▶ **The exercise**
Repeat every line of the material, character for character.

### Data supplied ###

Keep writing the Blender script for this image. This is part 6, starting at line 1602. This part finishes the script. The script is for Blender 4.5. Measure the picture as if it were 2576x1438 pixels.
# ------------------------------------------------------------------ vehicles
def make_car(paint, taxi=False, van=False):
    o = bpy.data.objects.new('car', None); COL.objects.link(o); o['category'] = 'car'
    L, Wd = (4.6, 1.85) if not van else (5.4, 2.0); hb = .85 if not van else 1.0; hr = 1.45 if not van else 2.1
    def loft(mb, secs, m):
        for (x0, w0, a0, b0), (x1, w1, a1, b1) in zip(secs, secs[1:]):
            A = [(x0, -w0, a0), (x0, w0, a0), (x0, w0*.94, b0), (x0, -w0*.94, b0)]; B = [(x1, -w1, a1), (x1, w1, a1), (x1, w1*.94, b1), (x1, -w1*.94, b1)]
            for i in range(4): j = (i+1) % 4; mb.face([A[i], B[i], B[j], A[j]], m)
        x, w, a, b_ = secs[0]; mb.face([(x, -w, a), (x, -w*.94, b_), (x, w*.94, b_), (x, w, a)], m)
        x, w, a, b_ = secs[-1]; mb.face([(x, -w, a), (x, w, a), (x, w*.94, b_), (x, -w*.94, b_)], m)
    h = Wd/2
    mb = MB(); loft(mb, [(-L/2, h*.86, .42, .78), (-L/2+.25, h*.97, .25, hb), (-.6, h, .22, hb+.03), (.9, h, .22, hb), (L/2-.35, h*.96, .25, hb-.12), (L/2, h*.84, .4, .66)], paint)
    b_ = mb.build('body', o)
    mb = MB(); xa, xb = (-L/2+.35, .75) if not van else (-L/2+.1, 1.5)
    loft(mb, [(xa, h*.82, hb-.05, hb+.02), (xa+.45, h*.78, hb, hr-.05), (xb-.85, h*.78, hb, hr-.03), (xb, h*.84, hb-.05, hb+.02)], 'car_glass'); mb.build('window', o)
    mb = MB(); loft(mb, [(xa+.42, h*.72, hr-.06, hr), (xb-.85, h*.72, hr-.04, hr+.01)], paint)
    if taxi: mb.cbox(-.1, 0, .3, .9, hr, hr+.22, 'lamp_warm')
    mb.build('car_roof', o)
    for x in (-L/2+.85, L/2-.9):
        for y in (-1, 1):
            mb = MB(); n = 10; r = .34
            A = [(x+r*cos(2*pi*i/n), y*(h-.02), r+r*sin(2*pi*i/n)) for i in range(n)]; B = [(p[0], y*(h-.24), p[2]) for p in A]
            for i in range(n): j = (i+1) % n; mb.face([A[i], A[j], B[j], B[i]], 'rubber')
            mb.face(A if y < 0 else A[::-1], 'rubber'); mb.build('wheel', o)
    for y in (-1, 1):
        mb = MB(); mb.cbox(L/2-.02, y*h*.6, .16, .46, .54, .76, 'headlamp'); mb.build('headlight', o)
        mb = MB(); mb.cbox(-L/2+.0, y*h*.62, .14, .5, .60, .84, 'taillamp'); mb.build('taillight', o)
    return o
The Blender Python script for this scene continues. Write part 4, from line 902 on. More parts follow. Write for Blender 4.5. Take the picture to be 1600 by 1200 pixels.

###

▶ **Task solution**
Keep writing the Blender script for this image. This is part 6, starting at line 1602. This part finishes the script. The script is for Blender 4.5. Measure the picture as if it were 2576x1438 pixels.
# ------------------------------------------------------------------ vehicles
def make_car(paint, taxi=False, van=False):
    o = bpy.data.objects.new('car', None); COL.objects.link(o); o['category'] = 'car'
    L, Wd = (4.6, 1.85) if not van else (5.4, 2.0); hb = .85 if not van else 1.0; hr = 1.45 if not van else 2.1
    def loft(mb, secs, m):
        for (x0, w0, a0, b0), (x1, w1, a1, b1) in zip(secs, secs[1:]):
            A = [(x0, -w0, a0), (x0, w0, a0), (x0, w0*.94, b0), (x0, -w0*.94, b0)]; B = [(x1, -w1, a1), (x1, w1, a1), (x1, w1*.94, b1), (x1, -w1*.94, b1)]
            for i in range(4): j = (i+1) % 4; mb.face([A[i], B[i], B[j], A[j]], m)
        x, w, a, b_ = secs[0]; mb.face([(x, -w, a), (x, -w*.94, b_), (x, w*.94, b_), (x, w, a)], m)
        x, w, a, b_ = secs[-1]; mb.face([(x, -w, a), (x, w, a), (x, w*.94, b_), (x, -w*.94, b_)], m)
    h = Wd/2
    mb = MB(); loft(mb, [(-L/2, h*.86, .42, .78), (-L/2+.25, h*.97, .25, hb), (-.6, h, .22, hb+.03), (.9, h, .22, hb), (L/2-.35, h*.96, .25, hb-.12), (L/2, h*.84, .4, .66)], paint)
    b_ = mb.build('body', o)
    mb = MB(); xa, xb = (-L/2+.35, .75) if not van else (-L/2+.1, 1.5)
    loft(mb, [(xa, h*.82, hb-.05, hb+.02), (xa+.45, h*.78, hb, hr-.05), (xb-.85, h*.78, hb, hr-.03), (xb, h*.84, hb-.05, hb+.02)], 'car_glass'); mb.build('window', o)
    mb = MB(); loft(mb, [(xa+.42, h*.72, hr-.06, hr), (xb-.85, h*.72, hr-.04, hr+.01)], paint)
    if taxi: mb.cbox(-.1, 0, .3, .9, hr, hr+.22, 'lamp_warm')
    mb.build('car_roof', o)
    for x in (-L/2+.85, L/2-.9):
        for y in (-1, 1):
            mb = MB(); n = 10; r = .34
            A = [(x+r*cos(2*pi*i/n), y*(h-.02), r+r*sin(2*pi*i/n)) for i in range(n)]; B = [(p[0], y*(h-.24), p[2]) for p in A]
            for i in range(n): j = (i+1) % n; mb.face([A[i], A[j], B[j], B[i]], 'rubber')
            mb.face(A if y < 0 else A[::-1], 'rubber'); mb.build('wheel', o)
    for y in (-1, 1):
        mb = MB(); mb.cbox(L/2-.02, y*h*.6, .16, .46, .54, .76, 'headlamp'); mb.build('headlight', o)
        mb = MB(); mb.cbox(-L/2+.0, y*h*.62, .14, .5, .60, .84, 'taillamp'); mb.build('taillight', o)
    return o
The Blender Python script for this scene continues. Write part 4, from line 902 on. More parts follow. Write for Blender 4.5. Take the picture to be 1600 by 1200 pixels.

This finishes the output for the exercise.